Bruxelles – L’impegno dell’Ue per i Paesi dei Balcani occidentali rimane quelle di “avvicinare” gli Stati all’Ue “già durante il processo di allargamento”. Una concessione politica a cui però adesso i leader dell’Unione europea chiedono in cambio un impegno tutto nuovo per “allinearsi al nuovo patto sull’immigrazione” siglato a maggio e che sarà in vigore a giugno 2026. E’ questa la principale novità contenuta nella dichiarazione finale del summit Ue-Balcani occidentali. Un passaggio nel documento di 17 pagine che segna una nuova pressione a fare fronte comune contro i flussi migratori.

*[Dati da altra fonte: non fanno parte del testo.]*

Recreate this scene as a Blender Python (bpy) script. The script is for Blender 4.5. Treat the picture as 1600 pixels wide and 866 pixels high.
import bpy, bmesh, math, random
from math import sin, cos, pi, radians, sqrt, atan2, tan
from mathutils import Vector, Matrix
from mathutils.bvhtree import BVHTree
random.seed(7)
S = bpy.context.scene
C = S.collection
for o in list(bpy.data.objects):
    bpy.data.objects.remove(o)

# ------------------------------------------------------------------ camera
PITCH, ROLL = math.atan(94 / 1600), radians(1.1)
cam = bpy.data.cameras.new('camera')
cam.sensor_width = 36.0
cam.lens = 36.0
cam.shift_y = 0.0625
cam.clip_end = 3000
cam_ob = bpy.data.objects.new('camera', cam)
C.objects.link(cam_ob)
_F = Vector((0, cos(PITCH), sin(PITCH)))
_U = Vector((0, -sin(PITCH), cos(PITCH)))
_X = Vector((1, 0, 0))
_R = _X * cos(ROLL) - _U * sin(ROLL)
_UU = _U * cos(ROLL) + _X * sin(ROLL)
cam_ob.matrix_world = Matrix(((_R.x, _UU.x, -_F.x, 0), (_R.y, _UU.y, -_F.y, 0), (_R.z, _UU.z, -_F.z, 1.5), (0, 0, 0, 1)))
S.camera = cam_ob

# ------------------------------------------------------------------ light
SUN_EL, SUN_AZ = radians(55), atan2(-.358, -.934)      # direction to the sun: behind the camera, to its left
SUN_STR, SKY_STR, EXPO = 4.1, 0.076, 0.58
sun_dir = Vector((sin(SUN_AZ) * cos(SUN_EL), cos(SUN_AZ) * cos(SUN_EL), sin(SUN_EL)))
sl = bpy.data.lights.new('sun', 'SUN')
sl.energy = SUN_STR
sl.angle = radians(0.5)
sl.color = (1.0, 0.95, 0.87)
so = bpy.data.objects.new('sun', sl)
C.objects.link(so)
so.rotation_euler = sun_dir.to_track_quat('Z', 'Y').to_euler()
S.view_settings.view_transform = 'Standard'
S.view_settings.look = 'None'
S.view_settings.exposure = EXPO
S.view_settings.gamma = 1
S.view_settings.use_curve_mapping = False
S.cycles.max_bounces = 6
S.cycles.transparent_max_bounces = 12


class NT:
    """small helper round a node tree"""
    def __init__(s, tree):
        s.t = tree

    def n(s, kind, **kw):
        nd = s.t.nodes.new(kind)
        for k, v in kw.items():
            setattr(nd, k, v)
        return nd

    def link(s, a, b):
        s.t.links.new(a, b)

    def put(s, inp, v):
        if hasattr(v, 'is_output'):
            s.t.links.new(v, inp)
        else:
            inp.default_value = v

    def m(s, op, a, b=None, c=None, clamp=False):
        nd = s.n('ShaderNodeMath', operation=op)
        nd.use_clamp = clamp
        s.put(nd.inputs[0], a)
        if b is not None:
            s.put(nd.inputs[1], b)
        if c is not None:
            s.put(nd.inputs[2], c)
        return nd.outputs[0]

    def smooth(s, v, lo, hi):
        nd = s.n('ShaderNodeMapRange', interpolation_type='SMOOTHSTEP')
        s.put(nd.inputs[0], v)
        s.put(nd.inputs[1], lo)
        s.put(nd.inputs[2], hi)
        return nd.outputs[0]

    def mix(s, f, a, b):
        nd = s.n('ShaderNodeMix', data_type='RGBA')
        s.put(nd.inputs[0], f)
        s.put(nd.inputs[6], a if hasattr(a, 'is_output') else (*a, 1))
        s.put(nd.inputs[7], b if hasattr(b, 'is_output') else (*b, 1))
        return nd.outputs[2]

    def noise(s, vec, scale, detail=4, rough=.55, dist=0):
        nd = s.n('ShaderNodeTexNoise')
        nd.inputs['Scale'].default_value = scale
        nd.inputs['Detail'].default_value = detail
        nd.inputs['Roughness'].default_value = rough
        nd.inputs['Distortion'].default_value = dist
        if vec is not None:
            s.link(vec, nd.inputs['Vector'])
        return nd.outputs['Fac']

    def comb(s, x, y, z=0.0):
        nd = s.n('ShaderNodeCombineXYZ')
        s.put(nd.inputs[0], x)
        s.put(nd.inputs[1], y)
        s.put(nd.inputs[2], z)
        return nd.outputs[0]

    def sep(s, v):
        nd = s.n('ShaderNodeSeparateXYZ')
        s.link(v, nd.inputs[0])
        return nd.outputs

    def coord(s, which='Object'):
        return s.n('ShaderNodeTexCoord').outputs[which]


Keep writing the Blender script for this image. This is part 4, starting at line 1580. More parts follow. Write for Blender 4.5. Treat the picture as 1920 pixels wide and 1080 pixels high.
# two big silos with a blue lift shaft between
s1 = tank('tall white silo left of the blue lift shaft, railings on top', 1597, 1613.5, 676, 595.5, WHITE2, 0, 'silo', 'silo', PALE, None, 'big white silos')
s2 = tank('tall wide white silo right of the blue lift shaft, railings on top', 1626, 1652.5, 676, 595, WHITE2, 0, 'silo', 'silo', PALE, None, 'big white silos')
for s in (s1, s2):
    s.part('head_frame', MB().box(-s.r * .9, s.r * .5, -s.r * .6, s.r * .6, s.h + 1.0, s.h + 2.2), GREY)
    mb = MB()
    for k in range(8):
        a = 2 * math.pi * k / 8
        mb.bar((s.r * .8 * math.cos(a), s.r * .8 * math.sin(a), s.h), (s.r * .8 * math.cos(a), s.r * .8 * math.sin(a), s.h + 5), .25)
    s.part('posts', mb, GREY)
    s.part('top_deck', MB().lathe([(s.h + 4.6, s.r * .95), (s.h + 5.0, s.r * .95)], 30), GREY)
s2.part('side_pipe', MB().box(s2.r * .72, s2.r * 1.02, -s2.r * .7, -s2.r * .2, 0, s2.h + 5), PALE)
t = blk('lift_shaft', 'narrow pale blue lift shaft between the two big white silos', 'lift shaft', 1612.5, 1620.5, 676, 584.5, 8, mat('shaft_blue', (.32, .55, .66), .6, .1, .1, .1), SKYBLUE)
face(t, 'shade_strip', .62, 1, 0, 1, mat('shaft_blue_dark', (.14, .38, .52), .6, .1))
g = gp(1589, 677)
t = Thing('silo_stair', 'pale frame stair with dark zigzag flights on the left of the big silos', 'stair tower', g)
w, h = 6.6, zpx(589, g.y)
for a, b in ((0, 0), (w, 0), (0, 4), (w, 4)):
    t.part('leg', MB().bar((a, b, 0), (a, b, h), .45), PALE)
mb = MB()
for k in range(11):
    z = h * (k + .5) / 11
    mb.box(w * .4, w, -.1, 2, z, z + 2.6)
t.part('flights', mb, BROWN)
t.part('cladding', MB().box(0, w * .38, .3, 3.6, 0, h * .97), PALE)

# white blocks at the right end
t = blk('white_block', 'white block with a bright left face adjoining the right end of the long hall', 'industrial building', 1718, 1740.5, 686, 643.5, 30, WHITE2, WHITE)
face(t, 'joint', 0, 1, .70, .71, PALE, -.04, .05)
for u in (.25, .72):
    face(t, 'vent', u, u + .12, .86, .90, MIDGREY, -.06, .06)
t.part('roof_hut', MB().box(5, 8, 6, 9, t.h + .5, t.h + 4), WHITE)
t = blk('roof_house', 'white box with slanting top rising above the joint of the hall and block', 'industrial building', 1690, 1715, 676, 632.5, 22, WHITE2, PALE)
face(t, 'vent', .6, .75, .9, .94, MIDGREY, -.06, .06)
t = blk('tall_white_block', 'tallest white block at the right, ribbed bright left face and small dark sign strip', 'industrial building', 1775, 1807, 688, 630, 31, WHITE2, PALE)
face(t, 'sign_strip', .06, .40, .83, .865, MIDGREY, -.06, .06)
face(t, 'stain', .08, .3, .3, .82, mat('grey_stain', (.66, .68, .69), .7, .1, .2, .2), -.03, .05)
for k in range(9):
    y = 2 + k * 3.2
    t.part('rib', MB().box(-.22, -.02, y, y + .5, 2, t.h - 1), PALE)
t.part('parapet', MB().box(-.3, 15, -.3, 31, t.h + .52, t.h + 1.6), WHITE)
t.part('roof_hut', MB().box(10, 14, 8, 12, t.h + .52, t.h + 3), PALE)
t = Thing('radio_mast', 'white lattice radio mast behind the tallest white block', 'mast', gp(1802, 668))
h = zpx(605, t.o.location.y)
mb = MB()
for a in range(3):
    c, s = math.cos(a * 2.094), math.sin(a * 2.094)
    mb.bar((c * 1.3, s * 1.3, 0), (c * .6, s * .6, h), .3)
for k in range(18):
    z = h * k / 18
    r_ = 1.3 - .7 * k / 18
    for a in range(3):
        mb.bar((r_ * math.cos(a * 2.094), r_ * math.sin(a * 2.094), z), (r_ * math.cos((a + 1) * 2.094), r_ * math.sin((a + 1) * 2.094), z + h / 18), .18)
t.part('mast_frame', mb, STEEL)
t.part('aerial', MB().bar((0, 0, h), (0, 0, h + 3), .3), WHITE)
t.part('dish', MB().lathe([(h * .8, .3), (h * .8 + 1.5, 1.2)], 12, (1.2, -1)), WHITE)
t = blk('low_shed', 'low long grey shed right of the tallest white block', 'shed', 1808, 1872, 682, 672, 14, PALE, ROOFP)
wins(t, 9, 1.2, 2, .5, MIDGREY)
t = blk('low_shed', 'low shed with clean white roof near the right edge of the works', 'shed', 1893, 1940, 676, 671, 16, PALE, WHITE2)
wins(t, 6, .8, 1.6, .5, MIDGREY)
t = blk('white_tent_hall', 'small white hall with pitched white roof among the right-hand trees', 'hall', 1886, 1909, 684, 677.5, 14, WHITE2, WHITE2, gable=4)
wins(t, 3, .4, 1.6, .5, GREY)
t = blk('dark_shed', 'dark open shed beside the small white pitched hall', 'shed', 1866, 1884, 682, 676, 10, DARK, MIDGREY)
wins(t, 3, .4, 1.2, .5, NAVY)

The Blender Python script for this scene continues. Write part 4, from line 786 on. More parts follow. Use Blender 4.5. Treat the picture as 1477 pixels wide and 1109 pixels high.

Il nuovo patto sull’immigrazione rafforza la responsabilità dei Paesi con la frontiera esterna dell’Ue aprendo ad un regime più facile di detenzione delle persone migranti ai confini. Quello che si chiede ad Albania, Bosnia-Erzegovina, Kosovo, Macedonia del nord, Montenegro e Serbia, è di ragionare già da adesso in termini di Stati membri dell’Ue, quando saranno loro (in particolare Albania, Bosnia-Erzegovina e Montenegro, bagnate dall’Adriatico) responsabili per porzioni di frontiere esterne.
Da qui la richiesta anche di “lavorare per i ritorni dai Balcani occidentali ai Paesi di origine”. I leader dell’Ue insistono in sostanza sulla politica dei rimpatri e quella dimensione esterna dei fenomeni migratori che mette tutti d’accordo attorno al tavolo, a partire dall’Italia e dal governo di Giorgia Meloni.
Ma il vertice è anche l’occasione per chiedere ai partner dei Balcani occidentali di lavorare più alacremente in senso anti-russo, soprattutto per quanto riguarda l’approvvigionamento energetico. Si chiede ai sei Paesi candidati all’adesione all’Ue di smettere di rifornirsi presso Gazprom, riducendo quindi i proventi usati per finanziare la guerra contro l’Ucraina. “I partner dei Balcani occidentali dovrebbero utilizzare il meccanismo dell’UE per gli acquisti congiunti di gas naturale e gas naturale liquefatto (Gnl) al fine di ridurre la loro dipendenza dal gas russo”.